Domestic beer hops into second slot

  • 2000-02-03
  • By Brooke Donald
TALLINN – A.Le Coq Tartu Brewery sold 29.4 million liters of its entire product line last year, up 65 percent from 1998. The company's market share of domestic beer rose to a whopping 30 percent by the end of the year, almost three times its market share in the beginning of 1999.

Thanks to the successful launch in June of the A.Le Coq brand name which carries Premium, Porter and Pilsner beers and an increase in production from a more sophisticated factory, A.Le Coq secured its place as the number two selling domestic beer in Estonia. The company's market share rose to 30 percent during the year, but it maintains 20 percent for the 1999 average.

Estonia's leader, Saku, owned by Scandinavian Baltic Beverages Holding, ended the year with a little over 50 percent of the total market share in domestic beers. Estonia's third largest brewery is Viru, holding around 12 percent of the market share.

Tarmo Noop, board chairman of A.Le Coq Tartu Brewery, hopes that the sales of locally-made beer will continue to increase this year. The company's goal is to grab 30 percent to 35 percent of that market share by 2002. "Last year's results are encouraging," he said.

"Whereas Estonia's beer market increased by a third, we were almost doubling our sales," Noop said in a statement. "Beer and cider are our best selling products. We hope to increase beer sales this year and also expect a good cider year."

Beer sales increased 87 percent from 1998. Growth was particularly strong in the second half of the year when the sale of beer increased 2.27 times year-on-year.

The company spent the first half of last year investing in the new brewery that is heralded as one of the most modern breweries in the Baltic region. A.Le Coq's majority owner, the Finnish Olvi OY, invested 270 million kroons ($18 million) for the modernization.

Employee numbers were reduced from 420 in 1998 to 178 last year because of the new dependence on computer-assisted technology. Noop said the new brewery – by employing less to do more – contributed to the 65 percent increase in sales.

Another reason for success was the re-launch, of sorts, of the A.Le Coq brand name in June. The marketing campaign was nominated Estonia's best last year and helped put the new products on display.

"The history helps us a lot," Noop said. "The young don't remember the name, but grandfathers remember, my parents remember. When it entered it into the market again, they remember that time."

A.Le Coq is the former name of the Tartu brewery that was given up in 1940 at the beginning of the Soviet occupation.

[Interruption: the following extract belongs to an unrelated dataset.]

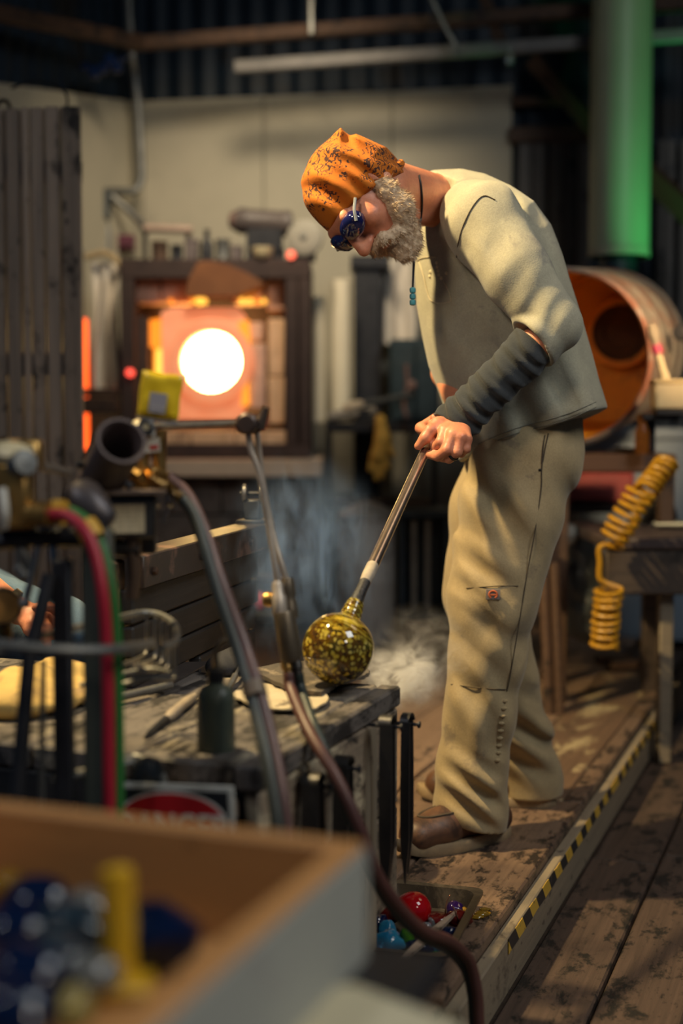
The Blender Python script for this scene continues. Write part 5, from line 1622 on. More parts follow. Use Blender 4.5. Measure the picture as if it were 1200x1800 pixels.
tongs(.070, -.036, .280, 'pointed iron tongs hung nearest the far corner of the bench', .015, .034, out=.026)
tongs(.330, -.050, .28, 'iron tongs hung on the bench side behind the thin brown hose', .024, .034, out=.004)
tongs(.455, -.045, .28, 'iron tongs hung on the bench side nearest the wooden crate', .026, .034, out=.004)
# bucket with printed marks under the bench end
bk = thing('white_bucket', 'white plastic bucket with blue print behind the tong tips', 'bucket', (.006, 2.72, 0))
bc = (.006, 2.72, 0)
t = NT('printed_bucket')
sx = t.node('ShaderNodeSeparateXYZ'); t.link(t.tc.outputs['Object'], sx.inputs[0])
w1 = t.node('ShaderNodeMath', operation='MODULO'); t.link(sx.outputs['Z'], w1.inputs[0]); w1.inputs[1].default_value = .022
g1 = t.ramp(w1.outputs[0], [(.009, (0, 0, 0)), (.0095, (1, 1, 1))])
n1 = t.ramp(t.noise((1, 1, .2), 60, 2), [(.48, (0, 0, 0)), (.52, (1, 1, 1))])
t.set(Base_Color=t.mix(t.mix(1.0, g1, n1, 'MULTIPLY'), (.48, .47, .42), (.14, .20, .26)), Roughness=.5)
obj('bucket_body', MB().lathe([(0, 0), (.075, 0), (.082, .01), (.088, .22), (.094, .222), (.094, .235), (.085, .235), (.08, .02), (0, .015)], bc, UP, 32), t.m, bk)
# bottle with bent spout
ob = thing('spout_bottle', 'dull green squeeze bottle with a bent metal spout on the bench', 'bottle', atz(380, 1322, TZ))
oc = atz(380, 1318, TZ); br = 34 / FPX * oc.y
OLV = pm('olive_bottle', (.075, .085, .06), (.05, .06, .045), 14, rough=.4, c3=(.11, .11, .08), sp=.62)
obj('bottle_body', MB().lathe([(0, 0), (br * .95, 0), (br, .006), (br, .070), (br * .96, .080), (br * .75, .089), (br * .42, .094), (br * .40, .108), (0, .109)], oc, UP, 32), OLV, ob)
obj('cap', MB().lathe([(br * .46, .098), (br * .46, .112), (br * .2, .116), (0, .117)], oc, UP, 18), STEEL, ob)
zc_ = oc + UP * .115
obj('spout', MB().tube(curve([zc_, zc_ + Vector((0, 0, .022)), zc_ + Vector((.006, 0, .036)), zc_ + Vector((.018, 0, .042)), zc_ + Vector((.040, 0, .043))], 5), .0042, 8), pm('bronze_spout', (.18, .13, .08), rough=.35, metal=.7), ob)
# tools lying on the bench
def rod_on(name, label, cat, pts, rs, mat, lift=.0):
    P = [atz(x, y, TZ + max(rs) + lift) for x, y in pts]
    return tag(obj(name, MB().tube(P, rs, 10), mat), label, cat)
fs_ = thing('file_tool', 'long steel file with a wooden tang lying left of the bottle', 'tool', atz(300, 1270, TZ))
obj('blade', MB().tube([atz(253, 1297, TZ + .004), atz(262, 1290, TZ + .005), atz(292, 1264, TZ + .006)], [.001, .005, .006], 8), BLACK, fs_)
obj('handle', MB().tube([atz(292, 1264, TZ + .006), atz(300, 1257, TZ + .0085), atz(330, 1232, TZ + .0085), atz(342, 1223, TZ + .006)], [.005, .0085, .008, .005], 10), pm('pale_handle', (.36, .29, .21), (.26, .21, .16), 20, rough=.5), fs_)
tag(obj('steel_sheet', MB().prism([(p.x, p.y) for p in (atz(215, 1228, TZ), atz(300, 1205, TZ), atz(372, 1166, TZ), atz(300, 1168, TZ), atz(205, 1204, TZ))][::-1], TZ + .0015, TZ + .004), pm('scaled_sheet', (.09, .075, .07), (.06, .05, .05), 15, rough=.5, metal=.4, c3=(.2, .12, .09), sp=.66)), 'thin dark steel sheet lying against the bench rail', 'sheet')
rod_on('round_bar', 'dull round steel bar lying along the edge of the dark sheet', 'bar', [(206, 1226), (250, 1216), (300, 1204)], [.007, .007, .007], GREYM, .006)
jk = thing('jacks_tool', 'steel jacks lying open behind the bottle', 'tool', atz(405, 1200, TZ))
obj('blade', MB().tube(curve([atz(420, 1172, TZ + .02), atz(413, 1188, TZ + .014), atz(404, 1206, TZ + .008), atz(398, 1214, TZ + .006)], 4), [.003] * 4 + [.006] * 5 + [.004] * 4, 8), BRIGHT, jk)
obj('blade', MB().tube(curve([atz(378, 1188, TZ + .006), atz(388, 1170, TZ + .012), atz(402, 1156, TZ + .02), atz(420, 1150, TZ + .022)], 4), .0022, 6), BRIGHT, jk)
obj('spring', MB().tube(curve([atz(420, 1150, TZ + .022), atz(428, 1156, TZ + .026), atz(426, 1166, TZ + .024), atz(420, 1172, TZ + .02)], 4), .004, 6), BLACK, jk)
tag(obj('black_rag', relax(SDF((atz(385, 1200, TZ).x - .05, 2.2, TZ - .01), (atz(425, 1200, TZ).x + .05, 2.62, TZ + .09), .004).ell(atz(398, 1172, TZ + .012), (.040, .04, .025), None, .0).ell(atz(415, 1165, TZ + .015), (.03, .035, .03), None, .02).wrinkle(atz(405, 1170, TZ + .02), .04, (1, .3, .4), 140, .006).plane((0, 0, TZ + .001), (0, 0, -1)).mb(), 1), pm('black_cloth', (.025, .025, .03), rough=.9), ang=180), 'crumpled black rag behind the spout bottle', 'rag')

# ------------------------------------------------------------------ the bench rail with its steel angle
rail = thing('bench_rail', 'plank side rail of the gaffer bench capped with a steel angle', 'rail', (at(330, 950, 2.7).x, 2.7, 0))
r0 = at(216, 986, 2.30); r1 = at(456, 909, 3.10)
rz = (r0.z + r1.z) / 2
r0 = Vector((r0.x, r0.y, rz)); r1 = Vector((r1.x, r1.y, rz))
rdir = (r1 - r0).normalized(); rn = Vector((rdir.y, -rdir.x, 0))
ang = MB()
Lr = (r1 - r0).length
Mr = frame(r0, rdir)
ang.box((Lr / 2, -.004, -.003), (Lr, .062, .007), b=.0015)
ang.box((Lr / 2, -.034, -.028), (Lr, .007, .055), b=.0015)
obj('steel_angle', ang, pm('worn_angle_iron', (.036, .026, .024), (.024, .019, .019), 18, rough=.42, metal=.25, c3=(.16, .09, .07), sp=.60, sps=9), rail, Mr)
dT = TZ + .003 - rz
hgt = [(-.060, -.120), (-.124, -.178), (-.182, dT), (dT - .004, dT - .07), (dT - .074, dT - .16)]
for i, (a, b) in enumerate(hgt):
    x1 = Lr * (.93 if i < 2 else .90)
    zc0, zc1 = rz + a, rz + b
    p0 = Mr @ Vector((.01 if i < 3 else .36, .0, (a + b) / 2)); p1 = Mr @ Vector((x1, .0, (a + b) / 2))
    board('rail_plank', p0, p1, a - b, .028, CHARW, rail, up=Mr.to_3x3() @ Vector((0, 1, 0)), b=.004)
for x in (.012, Lr * .9):
    p = Mr @ Vector((x, .035, 0))
    board('rail_post', Vector((p.x, p.y, TZ + .002 if x < .1 else 0)), Vector((p.x, p.y, rz - .008)), .05, .05, wood('splintered_post', (.22, .12, .06), (.12, .07, .04), dark=(.03, .02, .015), sp=.52) if x < .1 else CHARW, rail, up=rdir, b=.006)
for x in (.045, .30, .62):
    bolt = MB()
    bolt.lathe([(.0, .008), (.006, .007), (.0075, .004), (.0075, 0)], Mr @ Vector((x, -.038, -.030)), -(Mr.to_3x3() @ Vector((0, 1, 0))), 8)
    obj('bolt', bolt, RUST, rail)
rs_ = thing('roller_rest', 'small black roller rest with two steel wheels on the far end of the rail', 'roller', r1 + rdir * -.06)
rp_ = r1 - rdir * .05
obj('plate', MB().box((0, 0, .004), (.075, .06, .008), frame(rp_, rdir), b=.002), BLACK, rs_)
obj('block', MB().box((0, 0, .030), (.030, .038, .045), frame(rp_, rdir), b=.004), BLACK, rs_)
for s_ in (-1, 1):
    c = rp_ + UP * .066 + rn * (.020 * s_) 
    obj('wheel', MB().lathe([(0, -.006), (.016, -.006), (.021, -.003), (.021, .003), (.016, .006), (0, .006)], c, (rn + rdir * .25).normalized(), 22), BRIGHT, rs_)
obj('axle', MB().tube([rp_ + UP * .066 - rn * .03, rp_ + UP * .066 + rn * .03], .005, 8), STEEL, rs_)
# ------------------------------------------------------------------ torches, hoses and the tool stand
TD = 1.80
stand = thing('tool_stand', 'dark steel post stand carrying torches and wire baskets', 'stand', (at(172, 900, 1.86).x, 1.88, 0))
p = at(172, 930, 1.74)
obj('post', MB().box((p.x, 1.74, (p.z) / 2), (.036, .036, p.z), b=.003), pm('olive_black_post', (.035, .042, .035), (.05, .055, .045), 14, rough=.5), stand)
obj('plate', MB().box((p.x, 1.74, .006), (.056, .056, .012), b=.003), STEEL, stand)
p2 = at(103, 985, 1.70)
obj('post', MB().box((p2.x, 1.72, p2.z / 2), (.024, .024, p2.z), b=.003), BLACK, stand)
p3 = at(40, 1150, 1.66)
obj('post', MB().tube([Vector((p3.x - .035, 1.66, 0.0)), Vector((p3.x - .03, 1.68, .30)), at(52, 1150, 1.68), at(88, 1010, 1.70)], .010, 8), BLACK, stand)
obj('crossbar', MB().tube([at(-60, 955, 1.74), at(60, 945, 1.74), at(172, 945, 1.74)], .013, 8), BLACK, stand)
obj('crossbar', MB().tube([at(90, 1372, 1.72), at(180, 1352, 1.74), at(232, 1338, 1.78)], .007, 8), GREYM, stand)
obj('rod', MB().tube([at(72, 1450, 1.70), at(76, 1160, 1.70)], .004, 6), GREYM, stand)
# wire basket
bas = thing('wire_basket', 'oval bent wire basket fixed to the tool stand', 'basket', at(250, 1190, 1.9))
def ring(py0, pts, d): return [at(x, y, dd) for x, y, dd in pts]
rim = [(-30, 1152, 1.62), (60, 1122, 1.70), (150, 1100, 1.86), (220, 1083, 1.98), (258, 1077, 2.02), (292, 1086, 2.00), (310, 1105, 1.92), (308, 1128, 1.84), (285, 1140, 1.78)]
obj('rim_wire', MB().tube(curve([at(*q) for q in rim], 6), .0050, 8), GREYM, bas)
obj('rim_wire', MB().tube(curve([at(-40, 1128, 1.55), at(60, 1139, 1.555), at(160, 1143, 1.58), at(220, 1140, 1.63), at(266, 1132, 1.78)], 6), .0065, 8), GREYM, bas)
for i, (x, y, d) in enumerate(((258, 1080, 2.02), (274, 1085, 2.0), (286, 1090, 1.98), (296, 1096, 1.95), (308, 1112, 1.90))):
    b_ = at(x, y + 62 + i * 3, d)
    e_ = at(x - 42, y + 88 - i * 2, d - .07)
    obj('wire', MB().tube(curve([at(x, y, d), at(x, y + 30, d), b_, b_ + (e_ - b_) * .25 + UP * -.006, e_], 5), .0030, 6), BRIGHT, bas)
obj('floor_wire', MB().tube(curve([at(140, 1205, 1.9), at(200, 1188, 1.9), at(262, 1176, 1.92), at(300, 1182, 1.88)], 5), .0032, 6), GREYM, bas)
obj('floor_wire', MB().tube(curve([at(148, 1220, 1.84), at(205, 1205, 1.84), at(262, 1192, 1.84), at(302, 1192, 1.84)], 5), .0032, 6), GREYM, bas)
lb = thing('wire_hoop', 'second wire hoop basket low on the tool stand above the crate', 'basket', at(250, 1400, 1.72))
obj('rim_wire', MB().tube(curve([at(180, 1350, 1.80), at(228, 1330, 1.84), at(262, 1338, 1.82), at(285, 1360, 1.76), at(292, 1400, 1.72)], 5), .004, 8), GREYM, lb)
for x, y, d in ((240, 1332, 1.83), (262, 1338, 1.82), (290, 1380, 1.74)):
    obj('wire', MB().tube([at(x, y, d), at(x, 1384 if x < 280 else 1415, d - .02)], .003, 6), GREYM, lb)
hl = thing('black_handle_tool', 'tool with a rounded black plastic handle held in the low wire hoop', 'tool', at(258, 1400, 1.74))
obj('grip', MB().lathe([(0, 0), (.019, 0), (.022, .012), (.022, .036), (.017, .050), (0, .056)], at(260, 1402, 1.76), UP, 20), pm('glossy_black', (.012, .014, .016), rough=.2), hl)
obj('shank', MB().tube([at(260, 1402, 1.76), at(258, 1460, 1.76)], .007, 8), STEEL, hl)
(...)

The then A.Le Coq was founded in 1807 in London to produce beer in Tartu for the Russian czars. It closed up shop until the name was introduced again last spring.

Besides beer, A.Le Coq Tartu Brewery produces non-alcoholic beverages such as mineral water and soft drinks. The company reported increased sales among the non-alcoholic products as well. However, Noop said while A.Le Coq will be committed to its entire product line, the main focus is the beer.

The company sold 55 percent more mineral water and 51 percent more soft drinks than in 1998. Additionally, A.Le Coq's exports rose 66 percent with Latvia, Lithuania and Sweden as the main export countries.

"First is beer, second is the ciders. Ciders are the future market here," he said. "We, of course, have to be active in every product group that we offer, and we will work heavily with product development, but our main focus is the beer."

Olvi OY also owns Cesu Alus in Latvia and 49.9 percent of the Ragutis Brewery in Lithuania.